FRIDAY'S LETTERS: Send Rover for a Six-Pack If 'It' Wants to Be 'He', Circ Declines Not From Bias, 'Bulletin' Gains

By: E&P Staff In today's letters, readers respond to the idea that declining circulation is the result of left-wing media bias, thoughts on the danger zone of newspapers' online comment boards, and a maybe Rover can fetch a six pack if "it" wants to be a "he."


Circ and Bias

I found it laughable to read people attributing the circulation declines to "left-leaning newspapers."

One of the biggest decliners, as it has been for the last couple of years, is The Dallas Morning News, still one of the more conservative papers in the country. Ditto for The San Diego Union-Tribune and The Orange County Register. In fact, these last two papers, if not also possibly the News, could be fairly ranked among the 20 most conservative seven-day dailies, among the top 200 or so by size.

Steve Snyder
Navasota, Texas

Editors continue not to get it. They throw overwhelimingly liberal content at the readers and don't give balance in their stories to the conservative viewpoint. It is no wonder that circs are in decline. It is the liberal papers who are most hurt. St Paul Pioneer Press presents itself as an alternative to the uber liberal Star Tribune. The Star Tribune refuses to print any letter refuting global warming claims for example.

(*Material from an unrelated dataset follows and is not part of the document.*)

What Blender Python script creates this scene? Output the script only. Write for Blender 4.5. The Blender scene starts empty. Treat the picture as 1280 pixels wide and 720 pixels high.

You need to cater to the needs of all of the readers. This is mirrored in broadcast media. Conservative radio shows are ratings winners while liberal programs languish on the vine.

Get a clue publishers and editors or the next job lost could be yours.

John Wilder


A Small Paper's Big Gains

Thank you for the article on the success of the Bend Bulletin. My wish now is that other writers evaluating the health of the newspaper industry would recognize similar positive stories can be found at a number of "small" dailies throughout the United States.

It's worth a chuckle to those of us who read the fairly regular stream of obituaries for the industry while looking at circulation reports indicating growth over the previous year.

Steve McClure
Managing Editor
Moscow-Pullman Daily News


Thick Skin for Online Comments

I live in Nashville and have been on the Tennessean's message board. One needs a crash helmet and very thick skin to post there.

The most popular internet message boards/board sites have very strict rules about personal insults and personal attacks on other posters. One of the most popular, Television Without Pity, takes it several steps further and allows no comments at all about other posters, and has several 'netiquette rules that range from proper use of language to getting permission from administrators to start new threads.

Of course, it won't work without moderators.

What is interesting about a message board like the Tennessean's is that it gives a window into just how hostile communications have become from people in various polarized socio-economic-political camps.

Mary Brace
Nashville, Tenn.


Won't Throw PETA a Bone

Earth to PETA director of written communications: If you think animals should have the same status and rights as humans, give Rover the keys to your car and tell it to go get you a six-pack.